[BEGIN]
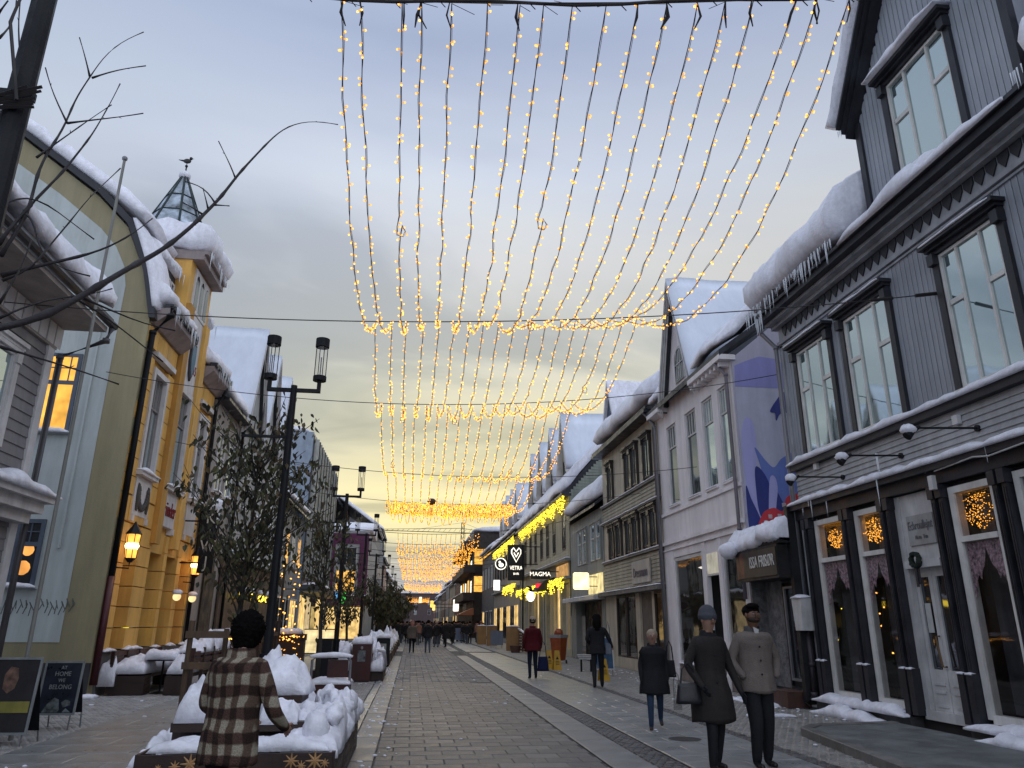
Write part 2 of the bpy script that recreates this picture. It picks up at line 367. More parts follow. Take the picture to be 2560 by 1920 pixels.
P4 = protos('flagstone', .99, .69, .014, flag_m[:2])
lay('flagstone', pav_l, P4, -4.98, -2.98, 6.0, 60, 1.0, .70, .012, 190)
lay_mass('granite_sett_field', pav_l, sett_m, -2.96, -.92, 7, 45, .125, .115, .009, h=.007, jz=.004, jit=.006)
lay_mass('pale_sett_field', pav_l, mat('pale_setts', (.34, .33, .32), rough=.6, var=.22, scale=5, bump=.6, fine=30), -7.1, -5.0, 7, 45, .125, .115, .009, h=.007, jz=.004, jit=.006)
# raised terrace in front of the grey shop
tr = MB(); tr.prism([(6.0, 11.55), (6.35, 11.95), (8.2, 12.2), (8.2, 3), (5.75, 3), (5.62, 8.6)], 0, 0)
def plat():
    pts = [(6.05, 11.6), (6.4, 11.95), (7.9, 12.15), (7.9, 3), (5.55, 3), (5.55, 8.4)]
    b = MB(); lo = [b.p(x, -.01, y) for x, y in pts]; hi = [b.p(x, .11, y) for x, y in pts]
    b.face(hi)
    for k in range(6): b.face([lo[k], lo[(k+1) % 6], hi[(k+1) % 6], hi[k]])
    o = struct(b.build('raised_pavement', mat('asphalt_terrace', (.15, .157, .155), rough=.6, var=.22, scale=1.5, bump=.5, fine=120)))
    # kerb stones along the edge
    e = [Vector((x, y, 0)) for x, y in (pts[5], pts[0], pts[1], pts[2])]
    for A, B in zip(e, e[1:]):
        L = (B-A).length; n = max(1, round(L/.8)); d = (B-A).normalized(); q = Vector((-d.y, d.x, 0))
        for k in range(n):
            s0 = A + d*(L*k/n+.006); s1 = A + d*(L*(k+1)/n-.006); kb = MB()
            lo = [s0+q*.09, s1+q*.09, s1-q*.09, s0-q*.09]; 
            for z in (-.01, .125):
                for p in lo: kb.v.append(p+Vector((0, 0, z)))
            for f in ((0, 1, 2, 3), (4, 5, 6, 7), (0, 1, 5, 4), (1, 2, 6, 5), (2, 3, 7, 6), (3, 0, 4, 7)): kb.face(list(f))
            kb.build('kerb_stone', curb_m2, o, bevel=.01)
curb_m2 = mat('kerb_granite', (.16, .155, .145), rough=.7, var=.25, scale=2, bump=.4)
plat()
mh = MB(); mh.ell((4.05, 11.4, .014), (.24, .24, .010), 20, 4); struct(mh.build('manhole_cover', mat('cast_iron', (.05, .045, .04), rough=.6, var=.3, bump=.5, fine=50)))

# ================================================================ architecture helpers
def window(house, fr, a0, a1, z0, z1, m_frame=None, pane=None, cols=(.5,), transom=None, casing=None, cw=.10, header=0, sill=0, sillsnow=False, d=.05, c=0., fw=.05, topcols=None, name='window'):
    """sash window set proud of the wall plane; pane and casing are sub-parts"""
    m_frame = m_frame or sash_paint; pane = pane or pane_sky
    b = MB(fr); w = a1-a0; h = z1-z0
    b.box(a0, a0+fw, z0, z1, c-.02, c+d); b.box(a1-fw, a1, z0, z1, c-.02, c+d); b.box(a0+fw, a1-fw, z0, z0+fw, c-.02, c+d); b.box(a0+fw, a1-fw, z1-fw, z1, c-.02, c+d)
    zt = z0+h*transom if transom else z1-fw
    for q in cols: x = a0+w*q; b.box(x-fw*.4, x+fw*.4, z0+fw, zt, c-.02, c+d*.86)
    if transom:
        b.box(a0+fw, a1-fw, zt-fw*.5, zt+fw*.5, c-.02, c+d*.93)
        for q in (topcols if topcols is not None else cols): x = a0+w*q; b.box(x-fw*.35, x+fw*.35, zt+fw*.5, z1-fw, c-.02, c+d*.84)
    win = b.build(name, m_frame, house)
    p = MB(fr); p.box(a0+fw*.5, a1-fw*.5, z0+fw*.5, z1-fw*.5, c+.002, c+.012); p.build('pane', pane, win)
    if casing:
        k = MB(fr); g = .004
        k.box(a0-cw, a0-g, z0-cw*.4, z1+g, c-.02, c+d+.03); k.box(a1+g, a1+cw, z0-cw*.4, z1+g, c-.02, c+d+.03); k.box(a0-cw, a1+cw, z1+2*g, z1+cw, c-.02, c+d+.05)
        if header:
            k.box(a0-cw-.06, a1+cw+.06, z1+cw+.002, z1+cw+.07, c-.02, c+d+header); k.box(a0-cw-.02, a1+cw+.02, z1+cw*.6, z1+cw, c-.02, c+d+header*.6)
            for s in (a0-cw-.01, a1+g-.01): k.box(s, s+cw+.01, z1-.16, z1+.03, c-.02, c+d+header*.55)
        k.build('casing', casing, win)
    if sill: s = MB(fr); s.box(a0-cw-.03, a1+cw+.03, z0-.09, z0-.01, c-.02, c+d+sill); s.build('sill', casing or m_frame, win)
    if sillsnow: snowbar(fr, win, a0-cw*.5, a1+cw*.5, z0-.01, .09, c+.02, c+d+max(sill, .06)+.03)
    return win
def snowbar(fr, parent, a0, a1, z, h, c0, c1, seed=0, name='snow', m=None, seg=None):
    """rounded snow ridge lying on a ledge"""
    L = abs(a1-a0); n = seg or max(4, int(L/max(.06, h*.5))); b = MB(fr); rows = []
    n = min(n, 90)
    for i in range(n+1):
        a = a0+(a1-a0)*i/n; e = min(1, 4*min(i, n-i)/n*L/max(h*4, .01)*.25+.25) if i not in (0, n) else .12
        p = fr(a, z); k = e*(.75+.55*noise.noise(Vector((p.x*1.7+seed, p.y*1.7, p.z+seed)))+.35*noise.noise(Vector((p.x*6, p.y*6+seed, 3)))); k = max(k, .12)
        o = (c1-c0)*.10*noise.noise(Vector((p.x*3, p.y*3, seed+5.)))
        row = []
        for t in range(9):
            an = pi*t/8; cc = (c0+c1)/2 + cos(an)*(c1-c0)/2*(1.0)+o*(1 if t < 5 else .0); bb = z + (sin(an)**.7)*h*k
            row.append(b.p(a, bb - (.02 if t in (0,) else 0), cc))
        rows.append(row)
    for A, B in zip(rows, rows[1:]):
        for t in range(8): b.face([A[t], A[t+1], B[t+1], B[t]])
        b.face([A[0], B[0], B[8], A[8]])
    b.face(rows[0]); b.face(rows[-1][::-1])
    return b.build(name, m or snow, parent, smooth=True)
def roofsnow(fr, parent, a0, a1, prof, amp=.08, step=.25, sub=5, name='roof_snow', freq=1.1):
    """thick blanket: closed profile of (c, z) swept along a, roughened"""
    pts = []; n = len(prof)
    for i in range(n):
        A, B = prof[i], prof[(i+1) % n]; ln = sqrt((A[0]-B[0])**2+(A[1]-B[1])**2); m_ = max(1, min(10, int(ln/.3)))
        for k in range(m_): t = k/m_; pts.append((A[0]+(B[0]-A[0])*t, A[1]+(B[1]-A[1])*t))
    # round the corners
    for _ in range(2): pts = [((pts[i-1][0]+2*pts[i][0]+pts[(i+1) % len(pts)][0])/4, (pts[i-1][1]+2*pts[i][1]+pts[(i+1) % len(pts)][1])/4) for i in range(len(pts))]
    cx = sum(p[0] for p in pts)/len(pts); cz = sum(p[1] for p in pts)/len(pts)
    m = max(3, min(100, int(abs(a1-a0)/step))); b = MB(fr); rows = []
    for i in range(m+1):
        a = a0+(a1-a0)*i/m; row = []; e = 1 - .12*(max(0, 1-min(i, m-i)/1.5))
        for c, z in pts:
            c2 = cx+(c-cx)*e; z2 = cz+(z-cz)*e; p = fr(a, z2, c2)
            k = amp*(.75*noise.noise(p*freq*.8)+.35*noise.noise(p*freq*3.1)+.22*noise.noise(p*freq*8)+.16*noise.noise(p*freq*17))
            row.append(b.p(a, z2+k, c2+k*.7))
        rows.append(row)
    q = len(pts)
    for A, B in zip(rows, rows[1:]):
        for t in range(q): b.face([A[t], A[(t+1) % q], B[(t+1) % q], B[t]])
    b.face(rows[0]); b.face(rows[-1][::-1])
    return b.build(name, snow, parent, smooth=True)
def icicles(fr, parent, a0, a1, z, c, n, lmin=.06, lmax=.35, r=.013, seed=1):
    rnd = random.Random(seed); b = MB(fr)
    for i in range(n):
        a = rnd.uniform(a0, a1); L = lmin+(lmax-lmin)*rnd.random()**2.5; cc = c+rnd.uniform(-.04, .04); rr_ = r*(.6+L*1.6)
        b.tube([fr(a, z+.04, cc), fr(a, z-L*.45, cc), fr(a, z-L, cc)], [rr_, rr_*.6, .001], 5, cap=False)
    return b.build('icicles', ice, parent, smooth=True, kind='stuff')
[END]
Leave out any pictures and return exactly the lines from the beginning of the data through the line with "mh = MB(); mh.ell((4.05, 11.4, .014), (.24, .24, .010), 20, 4);", inclusive.

Write part 2 of the bpy script that recreates this picture. It picks up at line 367. More parts follow. Take the picture to be 2560 by 1920 pixels.
P4 = protos('flagstone', .99, .69, .014, flag_m[:2])
lay('flagstone', pav_l, P4, -4.98, -2.98, 6.0, 60, 1.0, .70, .012, 190)
lay_mass('granite_sett_field', pav_l, sett_m, -2.96, -.92, 7, 45, .125, .115, .009, h=.007, jz=.004, jit=.006)
lay_mass('pale_sett_field', pav_l, mat('pale_setts', (.34, .33, .32), rough=.6, var=.22, scale=5, bump=.6, fine=30), -7.1, -5.0, 7, 45, .125, .115, .009, h=.007, jz=.004, jit=.006)
# raised terrace in front of the grey shop
tr = MB(); tr.prism([(6.0, 11.55), (6.35, 11.95), (8.2, 12.2), (8.2, 3), (5.75, 3), (5.62, 8.6)], 0, 0)
def plat():
    pts = [(6.05, 11.6), (6.4, 11.95), (7.9, 12.15), (7.9, 3), (5.55, 3), (5.55, 8.4)]
    b = MB(); lo = [b.p(x, -.01, y) for x, y in pts]; hi = [b.p(x, .11, y) for x, y in pts]
    b.face(hi)
    for k in range(6): b.face([lo[k], lo[(k+1) % 6], hi[(k+1) % 6], hi[k]])
    o = struct(b.build('raised_pavement', mat('asphalt_terrace', (.15, .157, .155), rough=.6, var=.22, scale=1.5, bump=.5, fine=120)))
    # kerb stones along the edge
    e = [Vector((x, y, 0)) for x, y in (pts[5], pts[0], pts[1], pts[2])]
    for A, B in zip(e, e[1:]):
        L = (B-A).length; n = max(1, round(L/.8)); d = (B-A).normalized(); q = Vector((-d.y, d.x, 0))
        for k in range(n):
            s0 = A + d*(L*k/n+.006); s1 = A + d*(L*(k+1)/n-.006); kb = MB()
            lo = [s0+q*.09, s1+q*.09, s1-q*.09, s0-q*.09]; 
            for z in (-.01, .125):
                for p in lo: kb.v.append(p+Vector((0, 0, z)))
            for f in ((0, 1, 2, 3), (4, 5, 6, 7), (0, 1, 5, 4), (1, 2, 6, 5), (2, 3, 7, 6), (3, 0, 4, 7)): kb.face(list(f))
            kb.build('kerb_stone', curb_m2, o, bevel=.01)
curb_m2 = mat('kerb_granite', (.16, .155, .145), rough=.7, var=.25, scale=2, bump=.4)
plat()
mh = MB(); mh.ell((4.05, 11.4, .014), (.24, .24, .010), 20, 4); struct(mh.build('manhole_cover', mat('cast_iron', (.05, .045, .04), rough=.6, var=.3, bump=.5, fine=50)))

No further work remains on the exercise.